The site wouldn’t let him.  For some reason – he still doesn’t know why – the site would not let him put the phone in a cart.  Because The Curmudgeon spent several minutes attempting to do this, another helpful service representative appeared, deus ex machina, via instant message, offering to help.  When The Curmudgeon explained the problem the representative had no solution but recommended calling Verizon’s “customer care” line to order the phone directly; he even provided the customer care phone number.  The Curmudgeon thanked the representative for his help and immediately called Verizon – whereupon, after a five-minute wait in hold hell, he was informed that customer care representatives cannot take orders; customers must order directly from the site.

Customer care, it turns out, is apparently a Verizon Wireless euphemism for “customer we-don’t-give-a-damn.”

The Curmudgeon sighed and said he guessed that meant a return trip to the store, where the “help” had not been terribly helpful.  The telephone representative had another suggestion.

“Don’t go to the store,” he said.  “The people there work on commission and aren’t interested in spending their time selling a $100 phone and no service contract.  Go to Walmart.  They sell the same phone, it’s cheaper, they won’t try to push you into a contract, and they know the phones just as well as Verizon people.”

And that’s exactly what The Curmudgeon did.

By the way – that phone?  You can only back up telephone numbers, not the calendar, which makes it utterly useless for the purpose for which The Curmudgeon purchased it.

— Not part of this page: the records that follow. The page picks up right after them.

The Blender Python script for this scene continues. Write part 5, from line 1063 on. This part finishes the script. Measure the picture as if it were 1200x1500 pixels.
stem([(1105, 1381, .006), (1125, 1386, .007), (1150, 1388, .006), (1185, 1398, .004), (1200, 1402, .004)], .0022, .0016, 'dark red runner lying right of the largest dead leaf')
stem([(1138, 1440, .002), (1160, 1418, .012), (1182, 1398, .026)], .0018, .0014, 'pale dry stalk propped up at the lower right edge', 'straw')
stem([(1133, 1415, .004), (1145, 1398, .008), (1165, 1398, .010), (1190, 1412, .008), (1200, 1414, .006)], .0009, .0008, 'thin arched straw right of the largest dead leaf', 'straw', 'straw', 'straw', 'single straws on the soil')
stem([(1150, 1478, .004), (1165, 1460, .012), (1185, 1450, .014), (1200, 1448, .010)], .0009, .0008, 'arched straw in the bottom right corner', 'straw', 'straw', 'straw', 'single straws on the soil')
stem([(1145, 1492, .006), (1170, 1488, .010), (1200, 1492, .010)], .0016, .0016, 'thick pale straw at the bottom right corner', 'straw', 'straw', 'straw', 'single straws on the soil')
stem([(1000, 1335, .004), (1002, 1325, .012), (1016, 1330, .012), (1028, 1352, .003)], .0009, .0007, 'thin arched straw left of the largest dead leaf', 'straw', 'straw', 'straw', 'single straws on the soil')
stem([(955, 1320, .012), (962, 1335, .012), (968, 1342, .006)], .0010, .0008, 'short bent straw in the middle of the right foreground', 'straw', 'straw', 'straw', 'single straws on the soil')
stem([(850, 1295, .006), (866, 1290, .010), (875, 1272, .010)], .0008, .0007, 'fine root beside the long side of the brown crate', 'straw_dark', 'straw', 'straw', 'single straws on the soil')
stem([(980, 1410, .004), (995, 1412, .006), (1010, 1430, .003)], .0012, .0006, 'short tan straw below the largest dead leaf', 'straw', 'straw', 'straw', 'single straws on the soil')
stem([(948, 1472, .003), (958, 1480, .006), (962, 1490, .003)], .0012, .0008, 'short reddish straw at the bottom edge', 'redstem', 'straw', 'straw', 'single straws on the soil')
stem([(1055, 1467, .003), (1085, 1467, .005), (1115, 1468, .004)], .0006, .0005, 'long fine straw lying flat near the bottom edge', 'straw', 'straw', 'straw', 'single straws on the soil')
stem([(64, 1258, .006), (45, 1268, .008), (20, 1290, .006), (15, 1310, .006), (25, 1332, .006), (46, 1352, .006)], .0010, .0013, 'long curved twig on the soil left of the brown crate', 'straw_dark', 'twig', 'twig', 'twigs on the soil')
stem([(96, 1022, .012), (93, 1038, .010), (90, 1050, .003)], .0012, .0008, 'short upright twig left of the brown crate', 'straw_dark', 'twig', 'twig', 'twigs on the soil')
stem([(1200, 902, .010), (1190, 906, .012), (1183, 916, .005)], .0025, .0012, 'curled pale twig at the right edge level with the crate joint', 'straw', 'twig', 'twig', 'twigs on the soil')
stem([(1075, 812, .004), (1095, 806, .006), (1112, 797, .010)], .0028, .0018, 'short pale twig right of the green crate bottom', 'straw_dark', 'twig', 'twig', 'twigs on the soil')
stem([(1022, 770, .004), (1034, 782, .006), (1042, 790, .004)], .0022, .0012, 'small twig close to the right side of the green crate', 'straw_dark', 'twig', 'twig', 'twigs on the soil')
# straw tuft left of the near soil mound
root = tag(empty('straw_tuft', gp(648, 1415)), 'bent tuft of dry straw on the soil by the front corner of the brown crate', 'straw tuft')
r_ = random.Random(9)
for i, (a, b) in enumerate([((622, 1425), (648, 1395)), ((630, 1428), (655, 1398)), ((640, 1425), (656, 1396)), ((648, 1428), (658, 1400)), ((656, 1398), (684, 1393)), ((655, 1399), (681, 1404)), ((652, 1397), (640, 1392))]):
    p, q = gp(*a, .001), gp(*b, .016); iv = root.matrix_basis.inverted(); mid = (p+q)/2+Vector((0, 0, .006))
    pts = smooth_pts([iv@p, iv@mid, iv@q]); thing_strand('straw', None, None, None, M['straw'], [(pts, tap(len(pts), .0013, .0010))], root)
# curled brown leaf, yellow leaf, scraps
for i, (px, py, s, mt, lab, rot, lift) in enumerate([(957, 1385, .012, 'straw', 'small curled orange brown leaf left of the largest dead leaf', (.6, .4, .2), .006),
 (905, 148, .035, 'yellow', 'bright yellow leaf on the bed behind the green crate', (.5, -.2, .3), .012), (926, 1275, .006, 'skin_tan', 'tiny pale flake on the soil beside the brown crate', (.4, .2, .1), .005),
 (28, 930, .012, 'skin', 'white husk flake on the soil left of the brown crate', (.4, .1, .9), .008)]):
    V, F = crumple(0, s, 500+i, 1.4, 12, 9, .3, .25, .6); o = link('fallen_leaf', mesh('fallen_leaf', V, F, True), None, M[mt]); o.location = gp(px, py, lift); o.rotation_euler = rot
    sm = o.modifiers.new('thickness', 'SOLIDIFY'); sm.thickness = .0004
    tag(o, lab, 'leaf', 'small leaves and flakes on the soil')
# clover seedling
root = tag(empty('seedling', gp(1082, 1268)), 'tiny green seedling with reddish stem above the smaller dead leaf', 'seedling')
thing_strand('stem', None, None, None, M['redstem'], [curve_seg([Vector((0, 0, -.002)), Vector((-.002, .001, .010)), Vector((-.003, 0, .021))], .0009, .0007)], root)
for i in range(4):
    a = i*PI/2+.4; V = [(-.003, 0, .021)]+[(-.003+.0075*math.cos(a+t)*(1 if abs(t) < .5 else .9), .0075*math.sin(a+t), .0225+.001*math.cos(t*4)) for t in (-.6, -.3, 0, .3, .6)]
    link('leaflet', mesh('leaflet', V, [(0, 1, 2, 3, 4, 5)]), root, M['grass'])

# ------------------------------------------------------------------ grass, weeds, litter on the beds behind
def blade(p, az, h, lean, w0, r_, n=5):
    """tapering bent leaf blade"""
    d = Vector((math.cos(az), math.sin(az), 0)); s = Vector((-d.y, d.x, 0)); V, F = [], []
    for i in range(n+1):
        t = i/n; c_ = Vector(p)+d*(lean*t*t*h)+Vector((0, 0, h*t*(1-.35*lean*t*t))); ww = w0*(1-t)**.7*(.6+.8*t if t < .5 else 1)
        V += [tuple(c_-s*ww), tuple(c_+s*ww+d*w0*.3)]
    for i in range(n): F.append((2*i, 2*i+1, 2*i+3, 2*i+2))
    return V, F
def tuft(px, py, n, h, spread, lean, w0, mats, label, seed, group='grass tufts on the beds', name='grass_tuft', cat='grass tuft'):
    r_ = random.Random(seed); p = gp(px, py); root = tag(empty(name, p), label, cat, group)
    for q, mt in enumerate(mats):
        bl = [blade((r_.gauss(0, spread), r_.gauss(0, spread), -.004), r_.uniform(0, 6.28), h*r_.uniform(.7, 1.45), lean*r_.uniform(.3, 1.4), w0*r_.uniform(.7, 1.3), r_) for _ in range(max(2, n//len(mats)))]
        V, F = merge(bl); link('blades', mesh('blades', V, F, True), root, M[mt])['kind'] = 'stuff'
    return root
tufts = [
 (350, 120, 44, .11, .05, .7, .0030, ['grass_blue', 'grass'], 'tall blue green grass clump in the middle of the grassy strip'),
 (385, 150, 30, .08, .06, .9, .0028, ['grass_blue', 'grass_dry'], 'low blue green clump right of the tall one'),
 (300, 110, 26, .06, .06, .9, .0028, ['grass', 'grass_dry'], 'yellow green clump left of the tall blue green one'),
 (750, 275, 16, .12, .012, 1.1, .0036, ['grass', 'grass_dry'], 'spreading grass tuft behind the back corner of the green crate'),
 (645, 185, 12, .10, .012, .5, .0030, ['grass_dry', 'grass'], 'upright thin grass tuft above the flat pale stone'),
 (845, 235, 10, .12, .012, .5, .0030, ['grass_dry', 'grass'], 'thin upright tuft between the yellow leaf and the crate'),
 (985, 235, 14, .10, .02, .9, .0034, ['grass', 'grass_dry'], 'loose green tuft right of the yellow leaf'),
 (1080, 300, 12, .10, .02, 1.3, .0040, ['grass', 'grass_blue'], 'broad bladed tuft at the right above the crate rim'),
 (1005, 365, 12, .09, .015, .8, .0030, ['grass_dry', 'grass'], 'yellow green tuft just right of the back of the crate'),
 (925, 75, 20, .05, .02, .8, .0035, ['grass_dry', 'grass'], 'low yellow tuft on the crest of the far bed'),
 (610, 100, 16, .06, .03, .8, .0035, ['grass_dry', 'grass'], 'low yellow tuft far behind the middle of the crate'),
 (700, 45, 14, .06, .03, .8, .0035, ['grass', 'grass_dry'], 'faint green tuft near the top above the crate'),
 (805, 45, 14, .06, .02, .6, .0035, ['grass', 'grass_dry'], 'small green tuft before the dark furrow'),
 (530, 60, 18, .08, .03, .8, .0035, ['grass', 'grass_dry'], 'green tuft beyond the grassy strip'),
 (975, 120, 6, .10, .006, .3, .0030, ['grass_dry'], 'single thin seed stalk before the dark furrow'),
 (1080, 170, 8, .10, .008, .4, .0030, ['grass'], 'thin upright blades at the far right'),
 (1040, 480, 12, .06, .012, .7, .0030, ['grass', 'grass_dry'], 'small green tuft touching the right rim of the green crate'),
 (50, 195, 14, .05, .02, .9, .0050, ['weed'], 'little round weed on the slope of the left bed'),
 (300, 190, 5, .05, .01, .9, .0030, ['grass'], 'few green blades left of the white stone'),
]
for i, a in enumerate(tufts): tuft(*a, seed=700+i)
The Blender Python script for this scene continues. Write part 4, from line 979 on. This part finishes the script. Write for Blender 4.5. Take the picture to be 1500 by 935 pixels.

The Curmudgeon’s conclusion:  the people at Verizon Wireless are idiots – arrogant, incompetent, and self-satisfied.  They believe they’re entitled to your business and that customer service is something to be provided only grudgingly, and certainly not well.  Verizon Wireless is clearly one of those companies that succeeds in spite of itself, and The Curmudgeon is confident that his next pre-paid plan will be with another company.